▶ **Provided material**:
--- --- ---

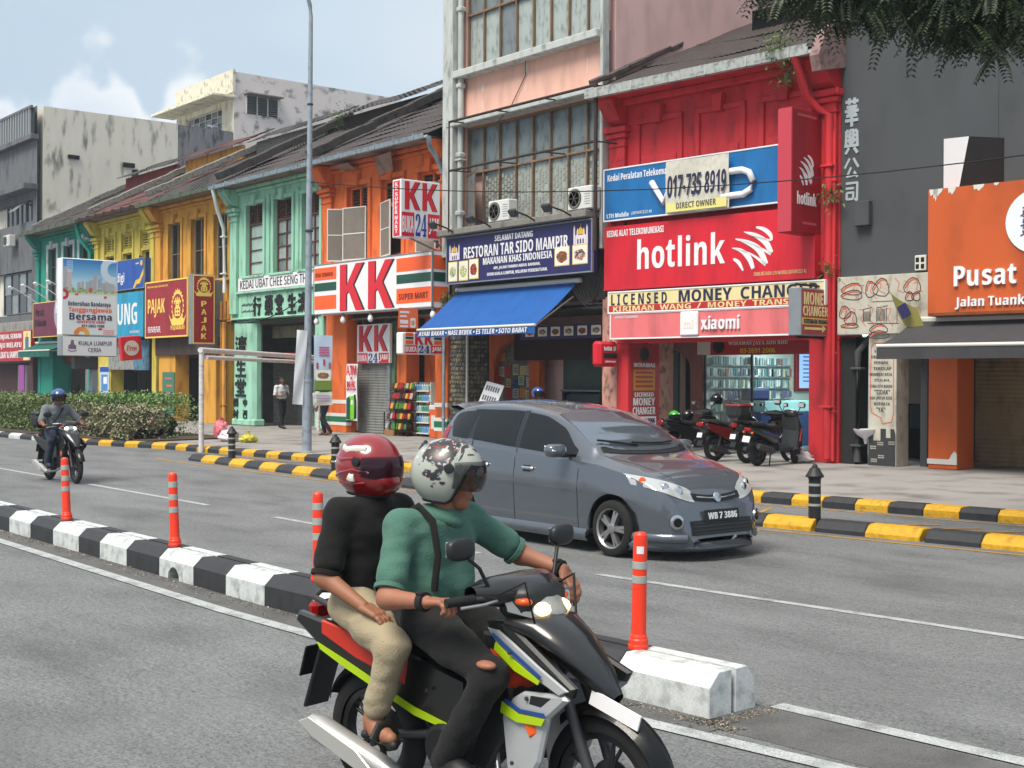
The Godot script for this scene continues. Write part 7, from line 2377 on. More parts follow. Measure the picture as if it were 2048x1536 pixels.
func curve_at(pts: Array,u: float)->float:
	if u<=pts[0][0]:
		return pts[0][1]
	for k in pts.size() - 1:
		if u<=pts[k+1][0]:
			var t: float=(u - pts[k][0])/(pts[k+1][0] - pts[k][0])
			var p0: float=pts[maxi(k - 1,0)][1]
			var p3: float=pts[mini(k+2,pts.size() - 1)][1]
			var a: float=pts[k][1]
			var b: float=pts[k+1][1]
			var s:=cubic_interpolate(a,b,a - (a - p0)*0.5,b+(p3 - b)*0.5,t)
			return clampf(s,minf(a,b),maxf(a,b))
	return pts[-1][1]
const CAR_TOP:=[[0.0,0.62],[0.03,0.98],[0.10,1.16],[0.22,1.38],[0.34,1.50],[0.46,1.555],[0.8,1.605],[1.3,1.62],[1.8,1.59],[2.2,1.525],[2.55,1.40],[2.9,1.21],[3.18,1.055],[3.4,1.005],[3.7,0.925],[3.9,0.845],[4.02,0.75],[4.09,0.64],[4.14,0.5],[4.18,0.36],[4.2,0.24]]
const CAR_BELT:=[[0.0,0.6],[0.05,0.92],[0.12,1.02],[0.5,1.06],[1.5,1.02],[2.4,0.985],[3.1,0.96],[3.45,0.90],[3.8,0.80],[4.0,0.70],[4.1,0.58],[4.18,0.34],[4.2,0.23]]
const CAR_WIDE:=[[0.0,0.62],[0.06,0.73],[0.2,0.80],[0.6,0.84],[1.5,0.848],[2.8,0.848],[3.4,0.838],[3.75,0.80],[3.95,0.73],[4.08,0.64],[4.16,0.52],[4.2,0.44]]
const CAR_FOOT:=[[0.0,0.30],[0.1,0.24],[0.5,0.2],[3.5,0.18],[3.9,0.16],[4.2,0.15]]
func car_section(u: float)->PackedVector2Array:
	var w:=curve_at(CAR_WIDE,u)
	var top:=curve_at(CAR_TOP,u)
	var belt:=minf(curve_at(CAR_BELT,u),top - 0.015)
	var foot:=minf(curve_at(CAR_FOOT,u),belt - 0.04)
	var o:=PackedVector2Array()
	var mid:=lerpf(foot,belt,0.55)
	for k in 7:
		var t:=k/6.0
		var y:=lerpf(foot,belt,t)
		var bulge:=0.05*pow(absf(y - mid)/maxf(belt - foot,0.05),2.0)*4.0
		o.append(V2(w - bulge*0.55+(0.012 if t>0.62 and t<0.8 else 0.0),y))
	var cabin:=clampf((top - belt)/0.5,0.0,1.0)
	var wb:=o[6].x - 0.01
	var wt:=lerpf(w*0.86,w*0.74,cabin)
	var ys:=lerpf(belt,top,0.84)
	if cabin<0.35:
		ys=lerpf(belt,top,0.55)
	o.append(V2(lerpf(wb,wt,0.06),lerpf(belt,ys,0.05)))
	for k in 4:
		var t:=(k+1)/4.0
		o.append(V2(lerpf(wb,wt,t)+0.02*sin(PI*t)*cabin,lerpf(belt,ys,t)))
	for k in 6:
		var a:=(k+1)/6.0*PI/2.0
		o.append(V2(wt*(1.0 - pow(sin(a*0.5)/sin(PI/4.0),2.0)*1.0) if k<5 else 0.0,ys+(top - ys)*sin(a)))
	return o
func car_side(u: float,y: float)->float:
	var s:=car_section(u)
	for k in s.size() - 1:
		if y<=s[k+1].y:
			return lerpf(s[k].x,s[k+1].x,clampf((y - s[k].y)/maxf(s[k+1].y - s[k].y,0.0001),0,1))
	return 0.0
func car_height(u: float,z: float)->float:
	var s:=car_section(u)
	for k in range(s.size() - 1,0,-1):
		if absf(z)<=s[k - 1].x:
			return lerpf(s[k].y,s[k - 1].y,clampf((absf(z) - s[k].x)/maxf(s[k - 1].x - s[k].x,0.0001),0,1))
	return s[7].y
func car_nose(y: float,z: float)->float:
	var a:=3.0
	var b:=4.2
	for k in 22:
		var m:=(a+b)/2
		if car_side(m,y)>absf(z) and curve_at(CAR_TOP,m)>y:
			a=m
		else:
			b=m
	return a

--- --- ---

Transcribe the material exactly, leaving every picture out.

The Godot script for this scene continues. Write part 7, from line 2377 on. More parts follow. Measure the picture as if it were 2048x1536 pixels.
func curve_at(pts: Array,u: float)->float:
	if u<=pts[0][0]:
		return pts[0][1]
	for k in pts.size() - 1:
		if u<=pts[k+1][0]:
			var t: float=(u - pts[k][0])/(pts[k+1][0] - pts[k][0])
			var p0: float=pts[maxi(k - 1,0)][1]
			var p3: float=pts[mini(k+2,pts.size() - 1)][1]
			var a: float=pts[k][1]
			var b: float=pts[k+1][1]
			var s:=cubic_interpolate(a,b,a - (a - p0)*0.5,b+(p3 - b)*0.5,t)
			return clampf(s,minf(a,b),maxf(a,b))
	return pts[-1][1]
const CAR_TOP:=[[0.0,0.62],[0.03,0.98],[0.10,1.16],[0.22,1.38],[0.34,1.50],[0.46,1.555],[0.8,1.605],[1.3,1.62],[1.8,1.59],[2.2,1.525],[2.55,1.40],[2.9,1.21],[3.18,1.055],[3.4,1.005],[3.7,0.925],[3.9,0.845],[4.02,0.75],[4.09,0.64],[4.14,0.5],[4.18,0.36],[4.2,0.24]]
const CAR_BELT:=[[0.0,0.6],[0.05,0.92],[0.12,1.02],[0.5,1.06],[1.5,1.02],[2.4,0.985],[3.1,0.96],[3.45,0.90],[3.8,0.80],[4.0,0.70],[4.1,0.58],[4.18,0.34],[4.2,0.23]]
const CAR_WIDE:=[[0.0,0.62],[0.06,0.73],[0.2,0.80],[0.6,0.84],[1.5,0.848],[2.8,0.848],[3.4,0.838],[3.75,0.80],[3.95,0.73],[4.08,0.64],[4.16,0.52],[4.2,0.44]]
const CAR_FOOT:=[[0.0,0.30],[0.1,0.24],[0.5,0.2],[3.5,0.18],[3.9,0.16],[4.2,0.15]]
func car_section(u: float)->PackedVector2Array:
	var w:=curve_at(CAR_WIDE,u)
	var top:=curve_at(CAR_TOP,u)
	var belt:=minf(curve_at(CAR_BELT,u),top - 0.015)
	var foot:=minf(curve_at(CAR_FOOT,u),belt - 0.04)
	var o:=PackedVector2Array()
	var mid:=lerpf(foot,belt,0.55)
	for k in 7:
		var t:=k/6.0
		var y:=lerpf(foot,belt,t)
		var bulge:=0.05*pow(absf(y - mid)/maxf(belt - foot,0.05),2.0)*4.0
		o.append(V2(w - bulge*0.55+(0.012 if t>0.62 and t<0.8 else 0.0),y))
	var cabin:=clampf((top - belt)/0.5,0.0,1.0)
	var wb:=o[6].x - 0.01
	var wt:=lerpf(w*0.86,w*0.74,cabin)
	var ys:=lerpf(belt,top,0.84)
	if cabin<0.35:
		ys=lerpf(belt,top,0.55)
	o.append(V2(lerpf(wb,wt,0.06),lerpf(belt,ys,0.05)))
	for k in 4:
		var t:=(k+1)/4.0
		o.append(V2(lerpf(wb,wt,t)+0.02*sin(PI*t)*cabin,lerpf(belt,ys,t)))
	for k in 6:
		var a:=(k+1)/6.0*PI/2.0
		o.append(V2(wt*(1.0 - pow(sin(a*0.5)/sin(PI/4.0),2.0)*1.0) if k<5 else 0.0,ys+(top - ys)*sin(a)))
	return o
func car_side(u: float,y: float)->float:
	var s:=car_section(u)
	for k in s.size() - 1:
		if y<=s[k+1].y:
			return lerpf(s[k].x,s[k+1].x,clampf((y - s[k].y)/maxf(s[k+1].y - s[k].y,0.0001),0,1))
	return 0.0
func car_height(u: float,z: float)->float:
	var s:=car_section(u)
	for k in range(s.size() - 1,0,-1):
		if absf(z)<=s[k - 1].x:
			return lerpf(s[k].y,s[k - 1].y,clampf((absf(z) - s[k].x)/maxf(s[k - 1].x - s[k].x,0.0001),0,1))
	return s[7].y
func car_nose(y: float,z: float)->float:
	var a:=3.0
	var b:=4.2
	for k in 22:
		var m:=(a+b)/2
		if car_side(m,y)>absf(z) and curve_at(CAR_TOP,m)>y:
			a=m
		else:
			b=m
	return a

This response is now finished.